Work to be completed: Without including any pictures, write out the listing below exactly.
----
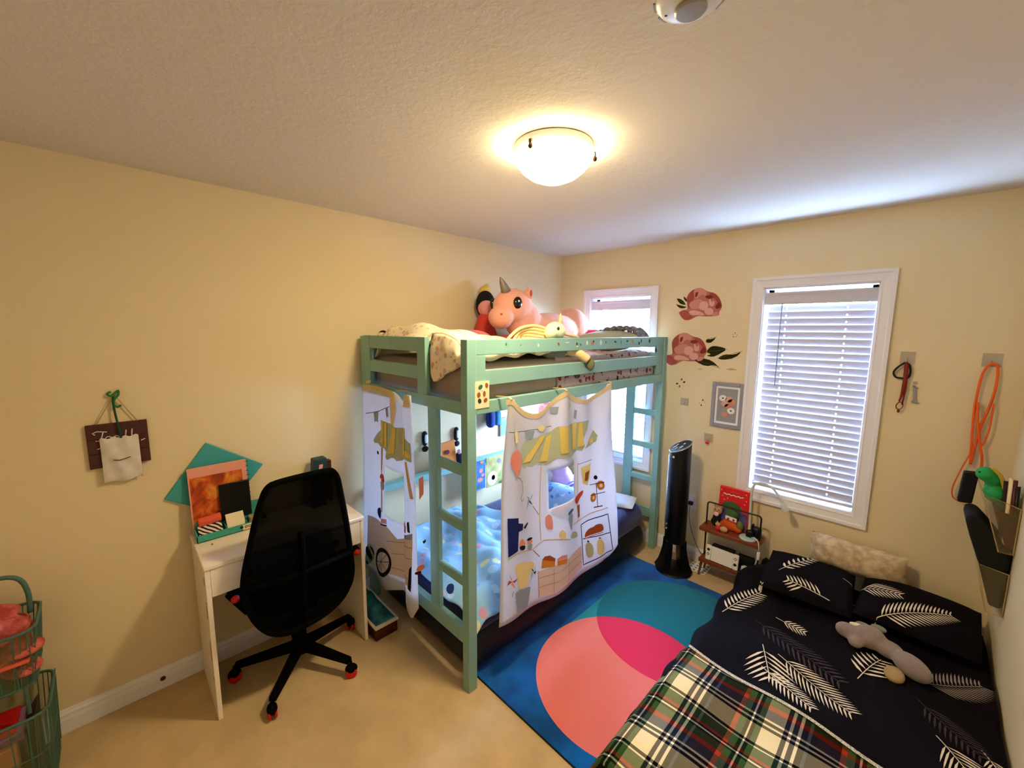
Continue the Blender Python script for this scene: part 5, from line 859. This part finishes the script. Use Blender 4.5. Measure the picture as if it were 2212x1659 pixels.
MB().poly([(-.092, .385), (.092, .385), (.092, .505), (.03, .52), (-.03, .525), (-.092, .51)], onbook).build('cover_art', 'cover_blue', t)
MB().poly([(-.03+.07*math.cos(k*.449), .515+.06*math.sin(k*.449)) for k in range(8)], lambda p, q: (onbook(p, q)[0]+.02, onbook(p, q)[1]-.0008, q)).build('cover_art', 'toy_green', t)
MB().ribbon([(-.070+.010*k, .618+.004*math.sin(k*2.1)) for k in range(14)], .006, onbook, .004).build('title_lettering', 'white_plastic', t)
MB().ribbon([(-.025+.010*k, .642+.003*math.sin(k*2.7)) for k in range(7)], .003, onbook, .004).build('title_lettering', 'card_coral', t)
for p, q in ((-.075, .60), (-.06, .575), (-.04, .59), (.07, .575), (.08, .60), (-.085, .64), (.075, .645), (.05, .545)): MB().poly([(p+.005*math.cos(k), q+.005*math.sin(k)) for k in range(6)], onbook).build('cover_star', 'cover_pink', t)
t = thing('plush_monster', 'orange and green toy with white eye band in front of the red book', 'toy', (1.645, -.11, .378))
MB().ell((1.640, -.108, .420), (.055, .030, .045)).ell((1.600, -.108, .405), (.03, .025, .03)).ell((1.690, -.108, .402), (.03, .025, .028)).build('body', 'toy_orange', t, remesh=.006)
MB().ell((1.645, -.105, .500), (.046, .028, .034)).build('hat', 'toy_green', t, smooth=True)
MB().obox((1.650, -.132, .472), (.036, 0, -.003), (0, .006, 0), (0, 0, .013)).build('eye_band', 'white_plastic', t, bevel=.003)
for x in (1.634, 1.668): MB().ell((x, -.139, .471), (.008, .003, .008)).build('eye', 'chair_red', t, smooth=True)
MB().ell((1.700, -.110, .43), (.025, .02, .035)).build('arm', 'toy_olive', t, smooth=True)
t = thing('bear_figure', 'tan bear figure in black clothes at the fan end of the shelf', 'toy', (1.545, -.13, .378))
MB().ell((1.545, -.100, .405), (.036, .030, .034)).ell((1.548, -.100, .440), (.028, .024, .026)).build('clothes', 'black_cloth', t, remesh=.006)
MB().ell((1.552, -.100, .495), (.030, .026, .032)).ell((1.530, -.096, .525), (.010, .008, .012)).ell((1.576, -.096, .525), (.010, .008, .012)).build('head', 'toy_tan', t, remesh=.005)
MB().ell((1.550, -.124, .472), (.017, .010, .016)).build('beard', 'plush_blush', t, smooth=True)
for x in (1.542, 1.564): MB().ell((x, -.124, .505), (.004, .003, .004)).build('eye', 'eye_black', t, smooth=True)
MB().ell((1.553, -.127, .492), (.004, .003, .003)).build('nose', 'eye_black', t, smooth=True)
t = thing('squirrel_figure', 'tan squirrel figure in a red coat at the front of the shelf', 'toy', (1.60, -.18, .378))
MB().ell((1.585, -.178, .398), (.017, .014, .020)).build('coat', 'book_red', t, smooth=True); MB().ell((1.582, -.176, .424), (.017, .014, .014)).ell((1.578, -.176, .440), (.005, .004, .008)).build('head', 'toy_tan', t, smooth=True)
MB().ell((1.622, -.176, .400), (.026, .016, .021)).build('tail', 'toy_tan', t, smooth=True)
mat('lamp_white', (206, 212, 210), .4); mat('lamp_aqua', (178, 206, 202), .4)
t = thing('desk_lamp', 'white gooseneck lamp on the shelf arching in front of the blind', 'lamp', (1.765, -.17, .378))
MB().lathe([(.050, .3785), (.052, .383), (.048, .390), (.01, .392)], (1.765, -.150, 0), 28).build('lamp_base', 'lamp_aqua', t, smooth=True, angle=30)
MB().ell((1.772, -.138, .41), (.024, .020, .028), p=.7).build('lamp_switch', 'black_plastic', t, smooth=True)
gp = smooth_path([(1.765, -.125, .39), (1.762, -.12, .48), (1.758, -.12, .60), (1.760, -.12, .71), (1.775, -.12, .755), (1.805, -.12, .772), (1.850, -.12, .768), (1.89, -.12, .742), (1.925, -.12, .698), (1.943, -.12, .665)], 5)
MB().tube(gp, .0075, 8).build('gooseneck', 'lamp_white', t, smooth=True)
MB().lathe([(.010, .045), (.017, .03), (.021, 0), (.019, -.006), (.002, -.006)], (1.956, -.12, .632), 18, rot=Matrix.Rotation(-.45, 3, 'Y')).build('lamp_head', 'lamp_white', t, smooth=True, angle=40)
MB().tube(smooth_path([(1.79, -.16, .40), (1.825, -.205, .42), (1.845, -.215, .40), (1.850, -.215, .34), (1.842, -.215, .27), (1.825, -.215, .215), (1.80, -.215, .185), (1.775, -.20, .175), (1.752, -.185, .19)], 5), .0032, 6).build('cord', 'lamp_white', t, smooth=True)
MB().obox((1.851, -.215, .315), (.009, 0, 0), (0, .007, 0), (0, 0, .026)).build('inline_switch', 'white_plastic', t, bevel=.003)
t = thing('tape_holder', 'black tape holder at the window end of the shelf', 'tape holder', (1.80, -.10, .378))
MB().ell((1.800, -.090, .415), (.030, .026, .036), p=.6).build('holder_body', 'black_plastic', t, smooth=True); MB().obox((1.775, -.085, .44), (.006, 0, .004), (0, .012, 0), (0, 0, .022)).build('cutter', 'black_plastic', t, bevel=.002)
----
Correct response:
Continue the Blender Python script for this scene: part 5, from line 859. This part finishes the script. Use Blender 4.5. Measure the picture as if it were 2212x1659 pixels.
MB().poly([(-.092, .385), (.092, .385), (.092, .505), (.03, .52), (-.03, .525), (-.092, .51)], onbook).build('cover_art', 'cover_blue', t)
MB().poly([(-.03+.07*math.cos(k*.449), .515+.06*math.sin(k*.449)) for k in range(8)], lambda p, q: (onbook(p, q)[0]+.02, onbook(p, q)[1]-.0008, q)).build('cover_art', 'toy_green', t)
MB().ribbon([(-.070+.010*k, .618+.004*math.sin(k*2.1)) for k in range(14)], .006, onbook, .004).build('title_lettering', 'white_plastic', t)
MB().ribbon([(-.025+.010*k, .642+.003*math.sin(k*2.7)) for k in range(7)], .003, onbook, .004).build('title_lettering', 'card_coral', t)
for p, q in ((-.075, .60), (-.06, .575), (-.04, .59), (.07, .575), (.08, .60), (-.085, .64), (.075, .645), (.05, .545)): MB().poly([(p+.005*math.cos(k), q+.005*math.sin(k)) for k in range(6)], onbook).build('cover_star', 'cover_pink', t)
t = thing('plush_monster', 'orange and green toy with white eye band in front of the red book', 'toy', (1.645, -.11, .378))
MB().ell((1.640, -.108, .420), (.055, .030, .045)).ell((1.600, -.108, .405), (.03, .025, .03)).ell((1.690, -.108, .402), (.03, .025, .028)).build('body', 'toy_orange', t, remesh=.006)
MB().ell((1.645, -.105, .500), (.046, .028, .034)).build('hat', 'toy_green', t, smooth=True)
MB().obox((1.650, -.132, .472), (.036, 0, -.003), (0, .006, 0), (0, 0, .013)).build('eye_band', 'white_plastic', t, bevel=.003)
for x in (1.634, 1.668): MB().ell((x, -.139, .471), (.008, .003, .008)).build('eye', 'chair_red', t, smooth=True)
MB().ell((1.700, -.110, .43), (.025, .02, .035)).build('arm', 'toy_olive', t, smooth=True)
t = thing('bear_figure', 'tan bear figure in black clothes at the fan end of the shelf', 'toy', (1.545, -.13, .378))
MB().ell((1.545, -.100, .405), (.036, .030, .034)).ell((1.548, -.100, .440), (.028, .024, .026)).build('clothes', 'black_cloth', t, remesh=.006)
MB().ell((1.552, -.100, .495), (.030, .026, .032)).ell((1.530, -.096, .525), (.010, .008, .012)).ell((1.576, -.096, .525), (.010, .008, .012)).build('head', 'toy_tan', t, remesh=.005)
MB().ell((1.550, -.124, .472), (.017, .010, .016)).build('beard', 'plush_blush', t, smooth=True)
for x in (1.542, 1.564): MB().ell((x, -.124, .505), (.004, .003, .004)).build('eye', 'eye_black', t, smooth=True)
MB().ell((1.553, -.127, .492), (.004, .003, .003)).build('nose', 'eye_black', t, smooth=True)
t = thing('squirrel_figure', 'tan squirrel figure in a red coat at the front of the shelf', 'toy', (1.60, -.18, .378))
MB().ell((1.585, -.178, .398), (.017, .014, .020)).build('coat', 'book_red', t, smooth=True); MB().ell((1.582, -.176, .424), (.017, .014, .014)).ell((1.578, -.176, .440), (.005, .004, .008)).build('head', 'toy_tan', t, smooth=True)
MB().ell((1.622, -.176, .400), (.026, .016, .021)).build('tail', 'toy_tan', t, smooth=True)
mat('lamp_white', (206, 212, 210), .4); mat('lamp_aqua', (178, 206, 202), .4)
t = thing('desk_lamp', 'white gooseneck lamp on the shelf arching in front of the blind', 'lamp', (1.765, -.17, .378))
MB().lathe([(.050, .3785), (.052, .383), (.048, .390), (.01, .392)], (1.765, -.150, 0), 28).build('lamp_base', 'lamp_aqua', t, smooth=True, angle=30)
MB().ell((1.772, -.138, .41), (.024, .020, .028), p=.7).build('lamp_switch', 'black_plastic', t, smooth=True)
gp = smooth_path([(1.765, -.125, .39), (1.762, -.12, .48), (1.758, -.12, .60), (1.760, -.12, .71), (1.775, -.12, .755), (1.805, -.12, .772), (1.850, -.12, .768), (1.89, -.12, .742), (1.925, -.12, .698), (1.943, -.12, .665)], 5)
MB().tube(gp, .0075, 8).build('gooseneck', 'lamp_white', t, smooth=True)
MB().lathe([(.010, .045), (.017, .03), (.021, 0), (.019, -.006), (.002, -.006)], (1.956, -.12, .632), 18, rot=Matrix.Rotation(-.45, 3, 'Y')).build('lamp_head', 'lamp_white', t, smooth=True, angle=40)
MB().tube(smooth_path([(1.79, -.16, .40), (1.825, -.205, .42), (1.845, -.215, .40), (1.850, -.215, .34), (1.842, -.215, .27), (1.825, -.215, .215), (1.80, -.215, .185), (1.775, -.20, .175), (1.752, -.185, .19)], 5), .0032, 6).build('cord', 'lamp_white', t, smooth=True)
MB().obox((1.851, -.215, .315), (.009, 0, 0), (0, .007, 0), (0, 0, .026)).build('inline_switch', 'white_plastic', t, bevel=.003)
t = thing('tape_holder', 'black tape holder at the window end of the shelf', 'tape holder', (1.80, -.10, .378))
MB().ell((1.800, -.090, .415), (.030, .026, .036), p=.6).build('holder_body', 'black_plastic', t, smooth=True); MB().obox((1.775, -.085, .44), (.006, 0, .004), (0, .012, 0), (0, 0, .022)).build('cutter', 'black_plastic', t, bevel=.002)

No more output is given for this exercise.